This is a rather belated write-up -- I read the novel over a month ago -- but I do remember enjoying this much-publicised book more than I'd expected to, though I'm not convinced it is the Next Great Fantasy Epic.
Camorr lies, conceptually, on the trade route from Venice to Bas-Lag. It's a maritime city with nasty things in the harbour; magic that works; elderglass towers that glow at dusk, relics of a forgotten elder race help, I'm stuck in a 70s rock lyric!; a cast of vividly eccentric, almost Dickensian characters (criminals, noblemen or both); and a great deal of apparently-irrelevant digression that reminded me, more than anything, of Pratchett's footnotes.
Locke Lamora is an orphan who, through an innate talent for deception, tricks his way into an education as a thief, and a career as one of an elite band of confidence-men -- the Gentlemen Bastards. Locke is not a hero in any traditional sense: his crimes are selfish and self-serving -- 'He robs the rich. And that's it', to quote the Plunkett and Macleane tagline -- and he doesn't really fit the heroic mould, being short and unmuscular, and not especially accomplished with any weapon except his wits. That weapon, though, is sharp indeed, and Locke talks himself out of (and, to be fair, into) a number of risky situations.

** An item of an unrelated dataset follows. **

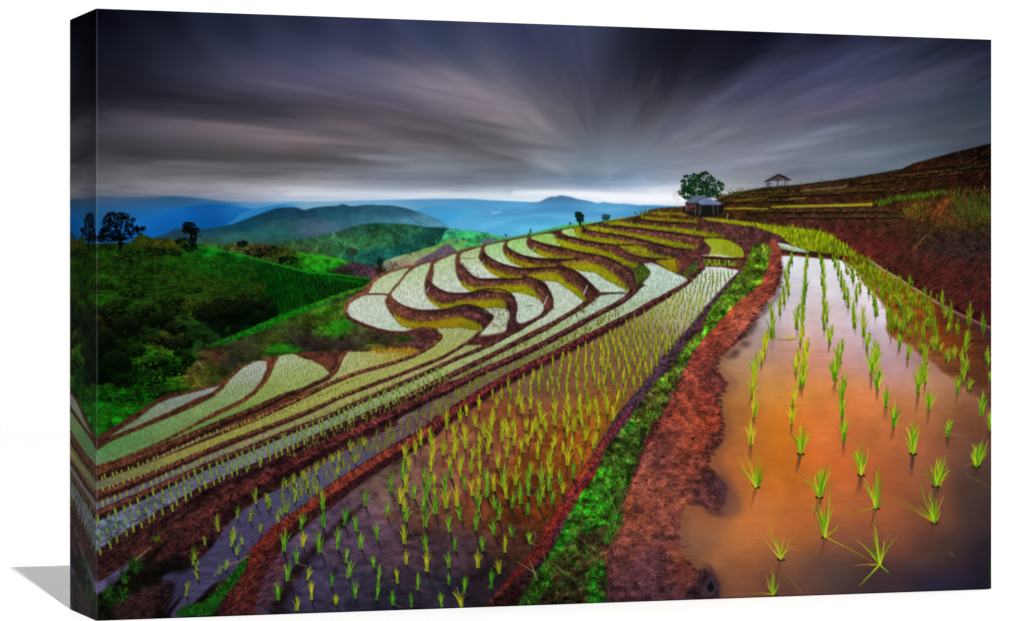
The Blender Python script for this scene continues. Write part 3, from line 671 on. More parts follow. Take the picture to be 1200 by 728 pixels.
bed([(538.3,301.7),(541.3,297.2),(551,293.4),(564,289.8),(562.5,297.2),(560.8,301.4),(566,310.4),(575,319),(586,325),(570,326),(560,325.6),(551,320.4),(543.6,312.8),(539,305.3)],
    [(550,298,(176,196,140)),(560,290,(170,200,130)),(550,310,(206,214,196)),(572,322,(214,218,214))], rows=T1)
bed([(568.3,290),(575,286.5),(588.7,284.1),(592.5,283.7),(589.5,289.3),(591,297.6),(596.3,303.6),(605.3,309.7),(614,313.4),(599.3,311.6),(584.2,307),(573.6,301),(569,295.3)],
    [(575,290,(160,206,140)),(590,288,(150,210,120)),(580,300,(194,214,180)),(600,309,(210,218,206))], rows=T1)
bed([(594,285.5),(599.3,281.9),(609.9,279.7),(618.2,279),(617.4,286.3),(623.5,293.2),(632.5,297.8),(643,302),(626.5,301.6),(609.9,297.8),(597.8,291.6)],
    [(600,285,(150,206,120)),(612,283,(150,206,110)),(606,293,(180,212,150)),(630,300,(206,216,200))], rows=T1)
bed([(622,278.7),(628,275.2),(638.6,274.1),(649.2,275.2),(650.7,278.7),(654.5,282.6),(658,288.8),(644.6,286.5),(631,282.7)],
    [(630,277,(140,196,90)),(645,278,(150,200,90)),(640,284,(176,206,120))], rows=T1)
bed([(658,271.2),(665.8,268.2),(674,268),(673,270),(676,275),(680,278.6),(672,277.6),(664.3,275.8)], (176,206,120), rows=T1, rim=False)
# yellow-green reflections and crops under the banks
def gold(pts, sm=True, warm=0.0):
    c = mix(YEL, ORG, warm)
    p = np.array(pts, float); xa, ya = p.min(0); xb, yb = p.max(0)
    m1 = mix(c, (186, 186, 40), .25); m2 = mix(c, YLD, .55)
    q = spline(p, True, 8) if sm else p
    region(q, [(xa, ya, m1), ((xa + xb) / 2, (ya + yb) / 2, c), (xb, yb, m2), (xa, yb, m1)], False, .25, .8, N_FINE, .06, 1, 18, 7)
    seed_rows(q, *T2)
    for k in range(int((xb - xa) * 1.3)):      # taller shoots along the foot of the bank
        i = rng.integers(len(q)); x, y = q[i] + rng.normal(0, .6, 2)
        stroke(x, y + .6, x + rng.normal(0, .4), y - rng.uniform(1.5, 3.4), 1.0, .5, [(150,160,24),(110,120,14),(84,84,14)][rng.integers(3)], .6)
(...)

Lynch's pacing is excellent, switching between Locke's childhood and his adult adventures (though there's still a teasingly mysterious gap between one thread and the other), building up expectations and then switching perspective, endearing us to characters and then ... well, there's some pretty nasty events in this tale. Plenty of bad language, too, which gives the prose a very modern feel (compare and contrast Fritz Leiber's career criminals, Fahrd and the Gray Mouser) and, though plentiful, is never superfluous -- always in character. And there's a broad streak of farce which reminds me of classic B-movies: escaping via a window only to discover that another fellow's doing the same one floor below; improvised disguises that don't quite cut the mustard; double- and triple-dealing that blurs an already complex plot.
I like Lynch's prose, his characters, his world: I'm hoping he doesn't prolong this 'sequence' (an unsettling term for a series, in that it offers no concrete expectation of arc and finale) beyond the point where it ceases to entertain and becomes merely (if enjoyably) indulgent.